*** DATA ROWS

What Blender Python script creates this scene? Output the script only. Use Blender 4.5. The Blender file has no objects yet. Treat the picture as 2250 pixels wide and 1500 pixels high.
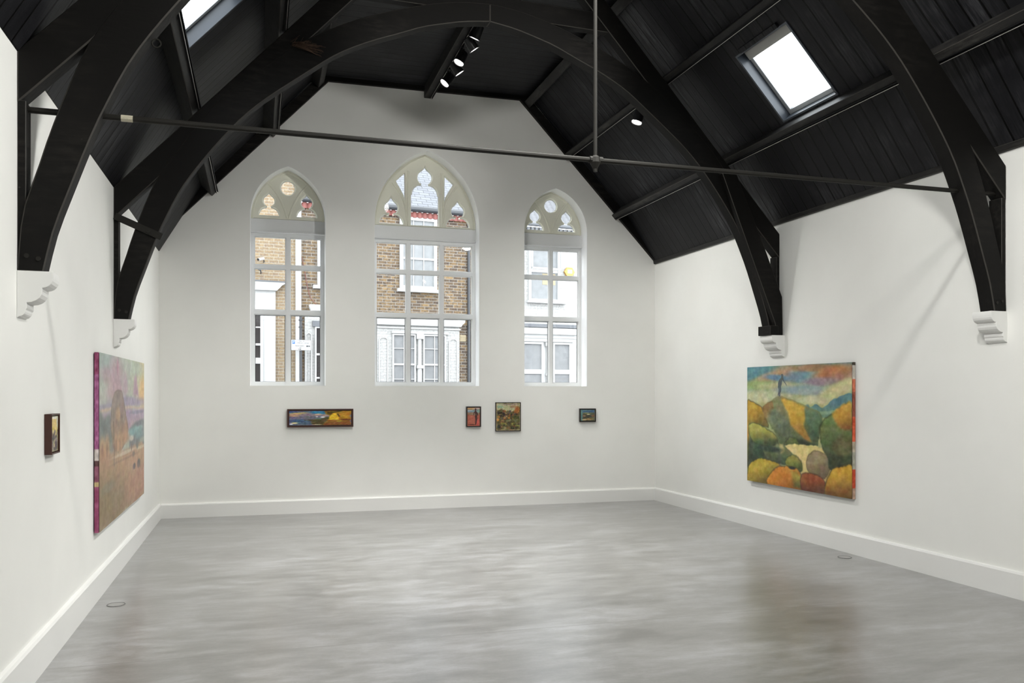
import bpy, bmesh, math, random
import numpy as np
from mathutils import Vector, Matrix
random.seed(7)
SC = bpy.context.scene
COL = SC.collection
PI = math.pi

# ------------------------------------------------------------------ materials
def s2l(c):
    c = np.asarray(c, float) / 255.0
    return np.where(c <= .04045, c / 12.92, ((c + .055) / 1.055) ** 2.4)
def lin(r, g, b):
    v = s2l((r, g, b)); return (float(v[0]), float(v[1]), float(v[2]), 1)

class NT:
    def __init__(s, name):
        s.m = bpy.data.materials.new(name); s.m.use_nodes = True
        s.t = s.m.node_tree; s.t.nodes.clear()
        s.out = s.t.nodes.new('ShaderNodeOutputMaterial')
    def n(s, typ, **kw):
        nd = s.t.nodes.new(typ)
        ins = kw.pop('ins', {})
        for k, v in kw.items(): setattr(nd, k, v)
        for k, v in ins.items():
            if hasattr(v, 'links') or isinstance(v, bpy.types.NodeSocket): s.t.links.new(v, nd.inputs[k])
            else: nd.inputs[k].default_value = v
        return nd
    def link(s, a, b): s.t.links.new(a, b)
    def math(s, op, a, b=0.0, c=None):
        nd = s.t.nodes.new('ShaderNodeMath'); nd.operation = op
        for i, v in enumerate((a, b) if c is None else (a, b, c)):
            if isinstance(v, bpy.types.NodeSocket): s.t.links.new(v, nd.inputs[i])
            else: nd.inputs[i].default_value = v
        return nd.outputs[0]
    def ramp(s, fac, stops):
        nd = s.t.nodes.new('ShaderNodeValToRGB'); e = nd.color_ramp.elements
        while len(e) < len(stops): e.new(.5)
        for el, (p, c) in zip(e, stops): el.position = p; el.color = c if len(c) == 4 else (*c, 1)
        s.t.links.new(fac, nd.inputs[0]); return nd.outputs[0]
    def mix(s, f, a, b, typ='MIX'):
        nd = s.t.nodes.new('ShaderNodeMix'); nd.data_type = 'RGBA'; nd.blend_type = typ
        for i, v in ((0, f), (6, a), (7, b)):
            if isinstance(v, bpy.types.NodeSocket): s.t.links.new(v, nd.inputs[i])
            else: nd.inputs[i].default_value = v
        return nd.outputs[2]
    def noise(s, vec, scale, detail=4, rough=.5):
        return s.n('ShaderNodeTexNoise', ins={'Vector': vec, 'Scale': scale, 'Detail': detail, 'Roughness': rough}).outputs[0]
    def coord(s, scale=(1, 1, 1), kind='Object'):
        tc = s.n('ShaderNodeTexCoord')
        return s.n('ShaderNodeMapping', ins={'Vector': tc.outputs[kind], 'Scale': scale}).outputs[0]
    def bsdf(s, color, rough=.5, metal=0, spec=.5, bump=None, bs=.3, bd=.01, **kw):
        b = s.n('ShaderNodeBsdfPrincipled')
        for k, v in (('Base Color', color), ('Roughness', rough), ('Metallic', metal), ('Specular IOR Level', spec)):
            if isinstance(v, bpy.types.NodeSocket): s.link(v, b.inputs[k])
            else: b.inputs[k].default_value = v
        for k, v in kw.items(): b.inputs[k.replace('_', ' ')].default_value = v
        if bump is not None:
            bp = s.n('ShaderNodeBump', ins={'Strength': bs, 'Distance': bd, 'Height': bump})
            s.link(bp.outputs[0], b.inputs['Normal'])
        s.link(b.outputs[0], s.out.inputs[0]); return b

def simple(name, c, rough=.5, metal=0, spec=.5, noise=.06, ns=30):
    t = NT(name); co = t.coord()
    nz = t.noise(co, ns, 3)
    col = t.mix(t.math('MULTIPLY', nz, noise * 2), c, (c[0]*.6, c[1]*.6, c[2]*.6, 1))
    t.bsdf(col, rough, metal, spec); return t.m

def plaster():
    t = NT('white_plaster'); co = t.coord()
    a = t.noise(co, 1.3, 4); b = t.noise(co, 45, 4)
    col = t.ramp(a, [(.3, (.82, .82, .79)), (.7, (.86, .86, .83))])
    h = t.math('ADD', t.math('MULTIPLY', a, .6), t.math('MULTIPLY', b, .12))
    t.bsdf(col, .62, 0, .35, bump=h, bs=.25, bd=.01); return t.m

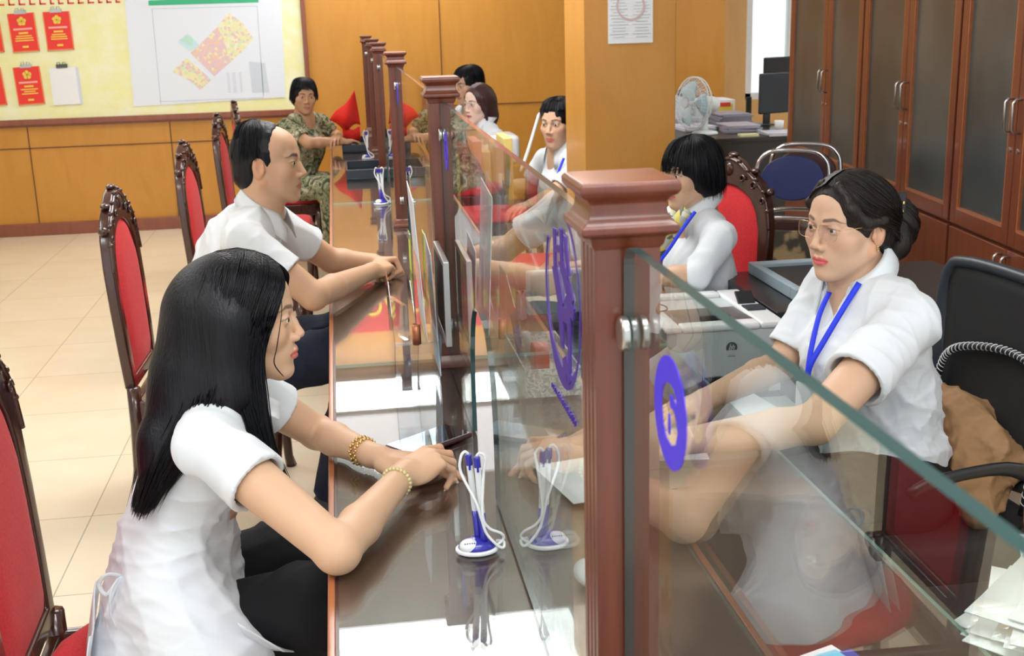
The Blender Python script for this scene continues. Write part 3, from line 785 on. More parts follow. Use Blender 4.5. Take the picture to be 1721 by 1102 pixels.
# planning map
t = thing('map_poster', 'white planning map poster with a green title strip on the yellow board', 'poster', (-.98,9.97,1.0))
MB().prism([(-1.582,1.90),(-1.60,1.00),(-.405,1.028),(-.38,1.90)], 9.970, 9.974, 1).build('sheet', mat('bluish_white_poster', (.76,.82,.90), .5), t)
MB().prism([(-1.405,1.772),(-1.405,1.81),(-.555,1.83),(-.56,1.775)], 9.9685, 9.970, 1).build('title_strip', mat('green_strip', (.04,.45,.22), .5), t)
fr = MB()
for a, b2 in (((-1.385,1.745),(-1.381,1.01)), ((-.575,1.75),(-.571,1.045))): fr.prism([a, (a[0]+.004,a[1]), (b2[0]+.004-.01,b2[1]), (b2[0]-.01,b2[1])], 9.9685, 9.970, 1)
fr.bx((-1.385,9.9685,1.745), (-.571,9.970,1.748)); fr.bx((-1.395,9.9685,1.03), (-.58,9.970,1.033))
fr.build('border_lines', mat('grey_print', (.42,.5,.58), .6), t)
def patch_mat(name, cols, scale):
    m, nt, n, L, b = node_mat(name)
    tc = n.new('ShaderNodeTexCoord'); v = n.new('ShaderNodeTexVoronoi'); v.inputs['Scale'].default_value = scale
    rp = n.new('ShaderNodeValToRGB'); rp.color_ramp.interpolation = 'CONSTANT'; el = rp.color_ramp.elements
    while len(el) < len(cols): el.new(.5)
    for i, c in enumerate(cols): el[i].position = i/len(cols); el[i].color = (*c, 1)
    L.new(tc.outputs['Object'], v.inputs['Vector']); L.new(v.outputs['Color'], rp.inputs[0]); L.new(rp.outputs[0], b.inputs['Base Color']); b.inputs['Roughness'].default_value = .5
    return m
def mpt(x, y): return (-1.576+(x-60)/1440*1.215, 1.81-(y-50)/900*.80)    # measured on an enlarged view of the poster
def area(name, pts, m_): MB().prism([mpt(*p) for p in pts], 9.9685, 9.970, 1).build(name, m_, t)
Y_, O_, P_, K_, G_, Rr = (.80,.78,.46), (.82,.60,.38), (.78,.56,.54), (.74,.54,.62), (.66,.76,.52), (.78,.40,.34)
area('town_area', [(690,440),(870,290),(930,470),(960,600),(800,720),(600,510)], patch_mat('map_pink', [P_,K_,P_,O_,P_,K_,Y_,P_], 52))
area('field_area', [(870,290),(980,170),(1100,260),(1190,400),(1090,500),(960,600),(930,470)], patch_mat('map_yellow', [Y_,Y_,G_,Y_,(.84,.82,.58),P_,Y_,Y_], 54))
area('village_area', [(415,665),(560,550),(770,750),(660,835),(560,745)], patch_mat('map_orange', [O_,Y_,P_,Y_,Y_,K_,G_,O_], 54))
area('lake_area', [(490,410),(590,340),(690,440),(600,500)], patch_mat('map_blue', [(.6,.8,.85),(.55,.78,.85),P_,(.6,.8,.75),(.5,.75,.65)], 14))
area('legend', [(1130,600),(1280,620),(1300,880),(1140,880)], mat('legend_grey', (.60,.68,.76), .6))
lg = MB()
for i in range(14):
    for x0, w_ in ((915,25),(965,30),(1030,22)): 
        a = mpt(x0, 700+i*13); lg.bx((a[0],9.9687,a[1]), (a[0]+w_/1440*1.2,9.970,a[1]+.003))
lg.build('legend_text', mat('legend_text', (.45,.5,.6), .6), t)
# banner high on the far wall, seen mirrored in the counter glass
t = thing('wall_banner', 'long red banner with yellow capital letters high on the far wall', 'banner', (.8,9.99,2.06))
MB().bx((-.14,9.975,2.06), (2.2,9.998,2.50)).build('cloth', mat('banner_red', (.55,.02,.02), .6), t)
def text_mesh(name, s, size, loc, rot, m_, parent, ext=.002, sx=1.0):
    cu = bpy.data.curves.new(name, 'FONT'); cu.body = s; cu.size = size; cu.extrude = ext; cu.align_x = 'CENTER'; cu.align_y = 'CENTER'; cu.offset = .004*size
    tmp = bpy.data.objects.new('tmp', cu); COL.objects.link(tmp); bpy.context.view_layer.update()
    me = bpy.data.meshes.new_from_object(tmp.evaluated_get(bpy.context.evaluated_depsgraph_get())); bpy.data.objects.remove(tmp)
    me.materials.clear(); me.materials.append(m_)
    o = bpy.data.objects.new(name, me); COL.objects.link(o); o.parent = parent
    off = Vector((0,0,0)); q = parent
    while q is not None: off = off+Vector(q.location); q = q.parent
    o.location = Vector(loc)-off; o.rotation_euler = rot; o.scale = (sx, 1, 1); return o
by = mat('banner_yellow', (.90,.66,.05), .5)
for s, x in (('C', -.07), ('-', .04), ('\u0110', .20), ('\u00c2', .36), ('T', .53), ('H', 1.0), ('H', 1.22), ('I', 1.42), ('N', 1.62)):
    text_mesh('letter', s, .24, (x,9.972,2.25), (R(90),0,0), by, t)

# ------------------------------------------------------------------ cabinets along the right
CD = Vector((.0995,.995,0)); CN = Vector((-.995,.0995,0)); C0 = Vector((2.35,4.0,0))
frost, nt, n_, L_, b_ = node_mat('frosted_cabinet_glass')
tc = n_.new('ShaderNodeTexCoord'); nz = n_.new('ShaderNodeTexNoise'); nz.inputs['Scale'].default_value = 1.6; nz.inputs['Detail'].default_value = 3
rp = n_.new('ShaderNodeValToRGB'); e_ = rp.color_ramp.elements; e_[0].position = .35; e_[0].color = (.045,.055,.055,1); e_[1].position = .7; e_[1].color = (.13,.15,.145,1)
L_.new(tc.outputs['Object'], nz.inputs['Vector']); L_.new(nz.outputs[0], rp.inputs[0]); L_.new(rp.outputs[0], b_.inputs['Base Color']); b_.inputs['Roughness'].default_value = .28
vn = n_.new('ShaderNodeTexNoise'); vn.inputs['Scale'].default_value = 220; bp = n_.new('ShaderNodeBump'); bp.inputs['Strength'].default_value = .25; bp.inputs['Distance'].default_value = .002
L_.new(tc.outputs['Object'], vn.inputs['Vector']); L_.new(vn.outputs[0], bp.inputs['Height']); L_.new(bp.outputs[0], b_.inputs['Normal'])
def cabinet(s0, s1, label, doors):
    """s = distance along the row from C0"""
    t = thing('glass_door_cabinet', label, 'cabinet', C0+CD*((s0+s1)/2), group='tall cabinets along the right wall')
    Ro = Matrix((CD, CN, Vector((0,0,1)))).transposed()      # local x along the row, y out of the front
    def bx(q, a, b2): c = Ro @ Vector(((a[0]+b2[0])/2, (a[1]+b2[1])/2, (a[2]+b2[2])/2))+C0; q.box(c, [b2[i]-a[i] for i in range(3)], Ro)
    q = MB(); bx(q, (s0,-.45,0), (s1,-.03,2.3)); q.build('carcass', M['cabinet'], t)
    for i, (d0, d1) in enumerate(doors):
        h = 1 if i % 2 == 0 else -1      # handle side
        q = MB(); st = .055
        bx(q, (d0+.003,-.03,.79), (d0+st,-.004,2.28)); bx(q, (d1-st,-.03,.79), (d1-.003,-.004,2.28))
        bx(q, (d0+st,-.03,.79), (d1-st,-.004,.85)); bx(q, (d0+st,-.03,2.22), (d1-st,-.004,2.28))
        dr = q.build('upper_door', M['cabinet'], t, bevel=.003)
        q = MB(); bx(q, (d0+st,-.024,.85), (d1-st,-.018,2.22)); q.build('frosted_pane', frost, dr)
        q = MB(); bx(q, (d0+st,-.018,.85), (d1-st,-.006,.858)); bx(q, (d0+st,-.018,.858), (d0+st+.008,-.006,2.22)); bx(q, (d1-st-.008,-.018,.858), (d1-st,-.006,2.22)); q.build('beading', M['edgewood'], dr)
        hx = (d1-.03) if h == 1 else (d0+.03)
        def handle(zc, par, ln=.115):
            pts = [Vector((hx,-.004,zc-ln/2)), Vector((hx,.018,zc-ln/2)), Vector((hx,.027,zc-ln/2+.012)), Vector((hx,.027,zc+ln/2-.012)), Vector((hx,.018,zc+ln/2)), Vector((hx,-.004,zc+ln/2))]
            MB().tube([Ro @ p+C0 for p in pts], .0048, 8).build('handle', M['steel'], par, smooth=True)
        handle(1.25, dr)
        c = Ro @ Vector((hx,-.004,1.13))+C0
        MB().lathe([(.009,0),(.009,.004),(.006,.005)], c, 12, Matrix((CD,Vector((0,0,1)),CN)).transposed()).build('lock', M['steel'], dr)
        q = MB(); bx(q, (d0+.003,-.03,.06), (d1-.003,-.004,.775)); dl = q.build('lower_door', M['cabinet'], t, bevel=.003)
        handle(.713, dl, .085)
    return t
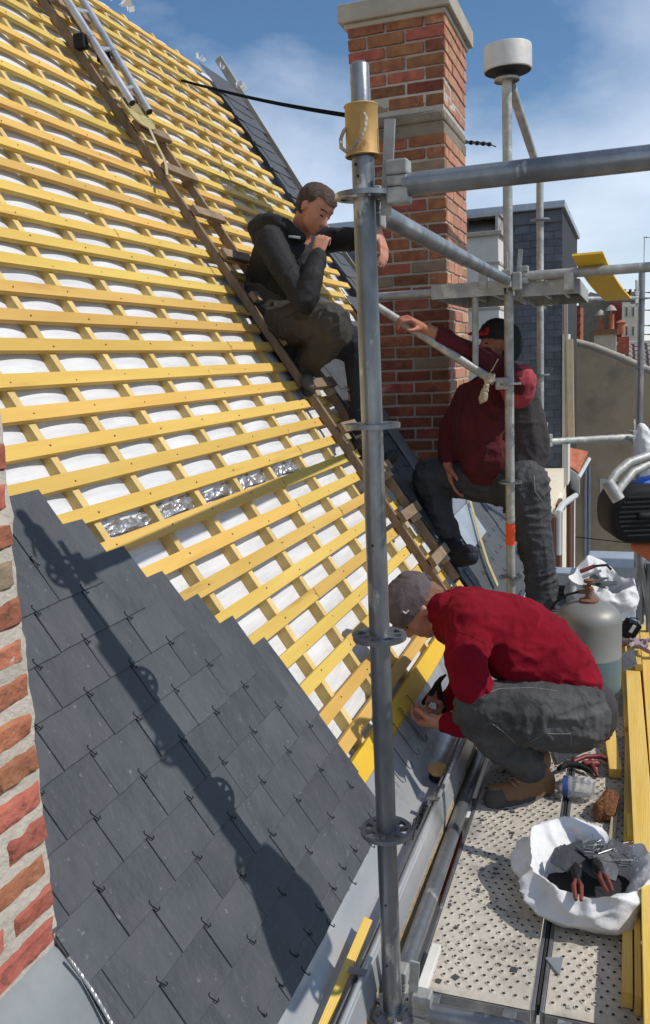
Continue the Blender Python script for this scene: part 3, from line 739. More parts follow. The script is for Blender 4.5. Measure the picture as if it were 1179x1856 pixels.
def tube_thing(name, a, b, label, r=TR, m='galv', cat='scaffold tube', heads=(1, 1), group='horizontal scaffold tubes'):
    a, b = V(a), V(b); t = thing(name, label, cat, a, group)
    d = (b - a).normalized(); h = V((d.x, d.y, 0)).normalized() if abs(d.z) < 0.99 else d
    s0 = a + d * (0.085 if heads[0] else 0); s1 = b - d * (0.085 if heads[1] else 0)
    mb = MB(); mb.tube([s0, s1], r, 18); mb.build('tube', m, t, smooth=40)
    if heads[0]: wedge(a + V((0, 0, -0.0)), h, t)
    if heads[1]: wedge(b, -h, t)
    return t
UP = V((0, 0, 0.012))
tube_thing('scaffold_ledger', V((PX, PY, 0.336)) - V((0, 0, 0.02)), V((-0.570, 4.457, 0.354)), 'guard rail tube running away from the near pole below the cross tube')
tube_thing('scaffold_transom', V((PX, PY, 0.336)) + UP, V((0.160, PY, 0.336)) + UP, 'thick cross tube from the near pole towards the right, in front of the sky')
tube_thing('scaffold_ledger', V((PX, PY, -1.564)) + UP, V((-0.570, 4.457, -1.646)) + UP, 'low tube beside the deck, running from the foot of the near pole')
tube_thing('scaffold_transom', V((-0.570, 4.457, 0.372)), V((0.185, 4.457, 0.372)), 'cross tube under the small upper deck, with yellow board over it', m='galv_worn')
tube_thing('scaffold_transom', V((-0.565, 6.03, -0.600)), V((0.075, 6.85, -0.646)), 'far low cross tube in front of the beige gable', m='galv_worn')
tube_thing('scaffold_transom', V((-0.565, 6.03, 0.340)), V((0.075, 6.85, 0.354)), 'far upper cross tube behind the yellow board', m='galv')
tube_thing('scaffold_transom', V((PX, PY, -1.564)) + UP, V((0.160, PY, -1.564)) + UP, 'cross tube carrying the near end of the deck')
tube_thing('scaffold_transom', V((-0.570, 4.457, -1.640)), V((0.185, 4.457, -1.640)), 'cross tube carrying the far end of the deck')
tube_thing('wall_tie', V((-0.585, 3.00, -1.645)), V((-0.515, 3.00, -1.65)), 'short flat tie tube between gutter and deck', heads=(0, 0), r=0.017)
# bracket towards the roof with its diagonal
br = thing('scaffold_bracket', 'triangular tube bracket reaching from the taped pole towards the chimney', 'bracket', (-0.570, 4.457, 0.3))
mb = MB(); mb.tube([(-0.61, 4.457, 0.322), (-1.34, 4.457, 0.322)], 0.0225, 14); mb.build('top_tube', 'galv_worn', br, smooth=40)
pA = W(897, 692, 4.42); pB = W(668, 545, 4.40)
mb = MB(); mb.tube([pA, pB], 0.0215, 14); mb.build('diagonal_tube', 'galv_worn', br, smooth=40)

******

## STATED GOAL
Return each line that includes "More".

## FINISHED EXERCISE
The Blender Python script for this scene continues. Write part 3, from line 785 on. More parts follow. Use Blender 4.5. Take the picture to be 1721 by 1102 pixels.
Continue the Blender Python script for this scene: part 3, from line 739. More parts follow. The script is for Blender 4.5. Measure the picture as if it were 1179x1856 pixels.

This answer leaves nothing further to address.